An average temperature increase of 1 degree would not be so bad, it would probably amount for a few million deaths and a few trillion dollar (don't forget the economic cost of displacement due to increased water level, this will concern a lot more km^2 than nuclear exclusion zone). Still worse than nuclear but not orders of magnitude more.

But the Paris agreement is about 2°C more and we are not headed to respect that, we are headed for at last a 3°C increase. This is way way worse than a 1°C increase. I am not joking about billions of death if we reach this point. What is borderline insane is not realizing the impact that climate change is going to have is nothing is done.

And I live near a nuclear plant in France which almost had an accident similar to Fukushima during the 1999 tempest. So it's not like a Nuclear accident would not affect me...

> we are headed for at last a 3°C increase. This is way way worse than a 1°C increase. I am not joking about billions of death if we reach this point. What is borderline insane is not realizing the impact that climate change is going to have is nothing is done.

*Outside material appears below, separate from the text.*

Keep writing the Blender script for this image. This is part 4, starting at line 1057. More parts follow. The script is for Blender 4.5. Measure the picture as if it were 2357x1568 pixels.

It's beyond borderline insane how people make up these "billions of deaths" numbers with a straight face.

Then you should read the book Six Degrees by Mark Lynas, who read 3000 peer-reviewed papers on the effects of climate change and summarized them, one chapter per degree.

Billions of deaths at three degrees is probably overstating things, but three degrees does bring massive food shortages and hundreds of millions of refugees. At four degrees, billions of deaths doesn't look that unlikely, and it starts getting hard to imagine how modern civilization could survive. More than that is unthinkable.

The book is a decade old but more recent work hasn't improved the outlook at all.

Of course I am not stating that billions of death would happen overnight, like if we had a supervolcano explosion.

Instead, it would be gradual, over 20-25 years. But you are right that I am overstating things, when I write billions I think 'between 100 Millions and 1 Billion'. (Recalling that over 25 years, air pollution alone is responsible for around 100 millions deaths). It would depend on the exact temperature change: 3°C or 3.5C.

And total civilisation collapse in unlikely (I hope!), except if there is a feedback factor in global warming and we head for 4°C or more.

> Then you should read the book Six Degrees by Mark Lynas, who read 3000 peer-reviewed papers on the effects of climate change

No thanks. He's a journalist and political activist, reading his foregone conclusions from selected papers he claims to have read is a waste of time.

His account matches well with everything else I've seen on the subject. Well-referenced journalism isn't a bad way to get at the truth, right-wing bloviating to the contrary. And you could always look up a sampling of the sources to check up on him.

But of course, sticking with your own forgone conclusions is clearly better.

"Climatic changes already are estimated to cause over 150,000 deaths annually."

https://www.who.int/heli/risks/climate/climatechange/en/

Ten fold increase over the next century seems believable given that the projected effect has hardly started yet.

> Ten fold increase over the next century seems believable given that the projected effect has hardly started yet.

Good example for how these numbers are pulled out of thin air: take an old WHO estimate (which includes Malaria deaths), multiply by 10 for the heck of it and sum over 100 years...

Predicting the future is always very imprecise. Take a look at the work of Thomas Malthus for taste.

If you want accurate numbers, could you first give accurate numbers of future dangers of nuclear? I want precise calculations based on reality. My hunch is that the number is zero, can you prove otherwise?

I would also appreciate numbers on things like why we have the time to dabble with renewables? Why it's going to be cost effective? How the power storage is solved? And how much land and natural resources are going to be used?